Q. In your thirty-plus years of doing this, is there a city or a place that has really turned around?

A. We’ve looked back at New York City and we had a major impact on Rockefeller Center, Bryant Park, and the Port Authority Bus Terminal, to name a few. To me, what’s happened to New York is that it has been defined by places and destinations. Redefined, I believe. There are twenty destinations within Central Park that are unique, active places. It’s a systemic change. And then you realize who did this: These places were developed by people—really passionate people. It wasn’t about city government. It was about having people with passionate forces in those areas.

Q. Your organization partners with residents through programs like your Great Cities Initiative. What lessons do you bring to communities to help them galvanize their own passionate citizenry?

A. We’ve created this extremely festive approach, which we call the Place Performance Game. We ask people to go out to the places that are important to them in their community. It might be just one park, it might be ten places all around the city, and they evaluate them and come back and talk about what improvements could be made. It creates this brainstorming activity among people who normally don’t know each other. You see this fundamental shift in people when they realize that they have to be the masters of their own destiny. PPS, which knows as much as anyone does about public spaces, has found that without equivocation, the people in a community are far better than we are at figuring out what to do with their space. We can never, ever do better than a community.

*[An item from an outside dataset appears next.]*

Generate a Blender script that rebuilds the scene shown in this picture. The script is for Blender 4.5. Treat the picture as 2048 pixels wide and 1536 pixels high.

Q. Did you have any idea that your nonprofit would take off like this?

A. I had no idea what I was going to end up doing, but somehow I was confident it was something important. And now, I’m totally humbled by the amazing idea that this is, and how transformative it can be to communities all over the world.

Q. As a journalist who writes about design and development, architecture and culture, and sustainability, I’m seeing all of these different groups start to have the same conversations and begin to recognize that they are all really talking about the same thing: Creating a healthy, happy place.

A. You’re right. What if we built our cities around happiness? What an amazing idea!

Q. Wouldn’t that be something?

A. There won’t be a lot of people that resist that. Imagine saying, “No, we don’t want anyone to be happy about community.” That wouldn’t go over too well. We need excellence. We need places that allow people to develop to their fullest potential. That’s what’s behind all of this. Being comfortable, happy, and feeling good about yourself.